You have many options when opting for an exit strategy;

  • You can sell your business to any other company who is willing to buy.
  • You can hand it over to someone else who is willing to invest in it, probably a private firm.
  • You draw out your shares and let the other partners take over the business.
  • Hand it over to a family member.

It is important to note that each of these choices have their specific advantages and disadvantages.

Reasons You Might Need an Exit Strategy

Now, let us look at the reasons why you might need an exit strategy, so as to  make it clear that it is not something that you will never need.

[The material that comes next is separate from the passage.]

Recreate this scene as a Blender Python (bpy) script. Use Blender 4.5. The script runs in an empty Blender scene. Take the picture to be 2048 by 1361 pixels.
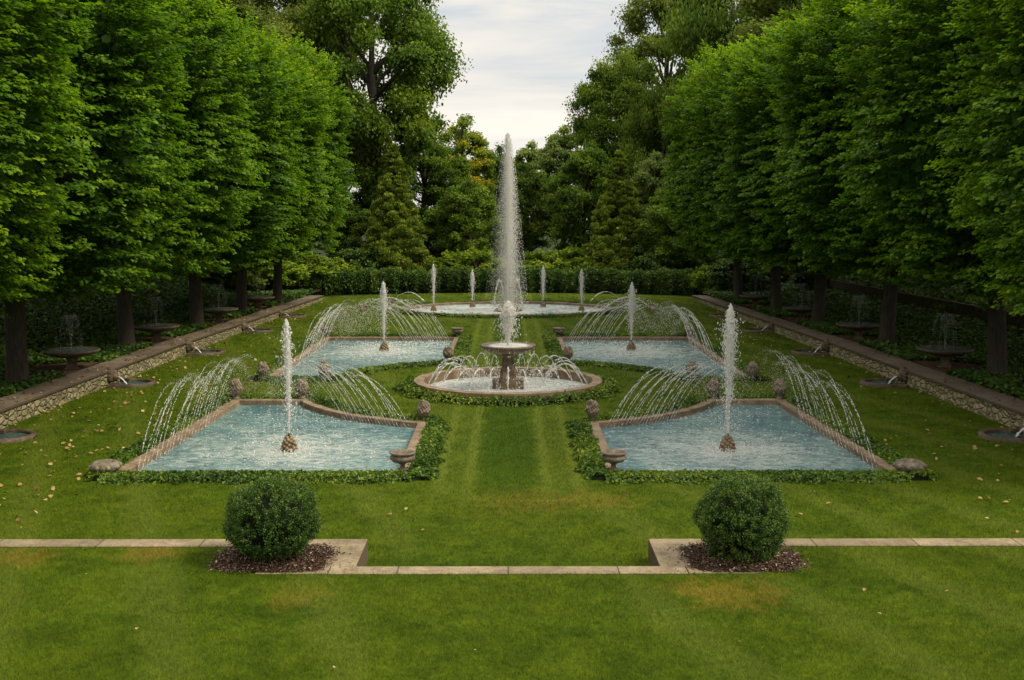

  • You have gotten old and it is time to take rest – retirement!
  • Maybe your health condition is not allowing you to run a business.
  • You have grown out of the feeling, passion and drive that made you start that business
  • Your interests have changed – you want to open a private plant nursery instead.
  • You have decided to start something new
  • Urgent need of money for something bigger
  • Change of lifestyle

It will only be overwhelming in the end if you are not prepared beforehand. An exit strategy is a simple way of being ready and preparing your school bag before going to bed.

Things You Need to Ask Yourself

You need to set the goal now. Once you have decided that you are leaving the business, you need to be sure that what is it exactly that you want for your business and where do you see yourself going from there. Every strategy has its advantages and disadvantages. Before choosing a strategy, you need to think about the other people involved in it. How that decision will affect the lives of those who are part of that business or indirectly related to it.

You need to decide if you want some stake in the business even after leaving it, or you would like to sell it all off and maximize your gain, or let it remain in the hands of someone else to see it flourish.

All these are big and important questions which you need to answer before you finally take the steps. While speaking to the other members of the business, you will need to be as considerate and sensitive as you could be. You will have to show them the positive side of it, how life has more to offer to them and how there are more opportunities to come. You need to make them feel like there is nothing to panic. The best way to do this is to let them be a part of all the important decision making so they would know what is actually happening, and while they do so, they will have time to prepare themselves for it. It is never ideal to keep the employees or your partners in dark – they helped you build what you have and they are equally a part of it.

Once you have decided which way you will be taking out, there are few things you need to tie up. First is the valuation of your company. You need to know where your company stands and what its worth is, so you can price it fairly. After that, you will have to sell of all the non-core businesses, cash in all the accounts receivables, and pay off all the liabilities, both on and off the balance sheet ones. Moreover, if your personal finances are being handled by your business, then get them separated as well. The last step is to get a team of professionals to take the procedure from there.